Tuesday, March 20, 2007

Wen Jiabao on political reform--important?

I've been off the internet for a while, so I don't know if the foreign media have been making much of Premier Wen Jiabao's recent comments at the NPC / CPPCC meetings. Conversations with friends--who are usually given to cynicism about any and everything related to the CCP--have given me some hope that these comments have at least opened a space to which others can lay claim.

At any rate, at the risk of redundancy, here are some of my translations from the March 19 issue of "21st Century Business Herald" (Ershiyi shiji jingji baodao). The original was a paper copy, so no link I'm afraid. Direct quotations are marked by, naturally, quotation marks. All else is summary.
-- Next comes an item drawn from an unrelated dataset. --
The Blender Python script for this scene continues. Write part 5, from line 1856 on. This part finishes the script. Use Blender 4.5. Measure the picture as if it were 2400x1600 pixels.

1. Premier Wen Jiabao, "when replying to a reporter's question, promised that the central government will push forward political reform, reduce the over-centralization of power, increase the people's oversight of government...."

2. According to Premier Wen, "socialist democracy" means "making the people be masters of their house, which requires ensuring that there be rights to democratic elections, democratic decision-making, democratic governance and democratic oversight, that is to say creating the conditions for the people to oversee and criticize their government..."

3. The paper also noted that Wen had said in November that creativity is important to any progress and that "there is a direct link between liberated thinking and creativity / innovation; liberated thinking is the cause, while innovation is the result."

Less impressively, the Premier also indulged in "online democracy" by replying to some of the "more than 100,000" questions put to him by netizens. Of course, this is a) a rather inefficient form of democracy and b) a form with little of the "cause and effect" he mentioned earlier---there is no guaranteed result to putting forward the questions, not even that Wen will read them. He can pick and choose.

These things, again, may or may not matter in and of themselves. Premier Wen Jiabao, like this whole administration, is quite media savvy. His comments on Tibet and Taiwan departed little from formula.

But Wen's words on political reform have the potential to restart a discussion that has been practically frozen in official speeches since Zhao Ziyang.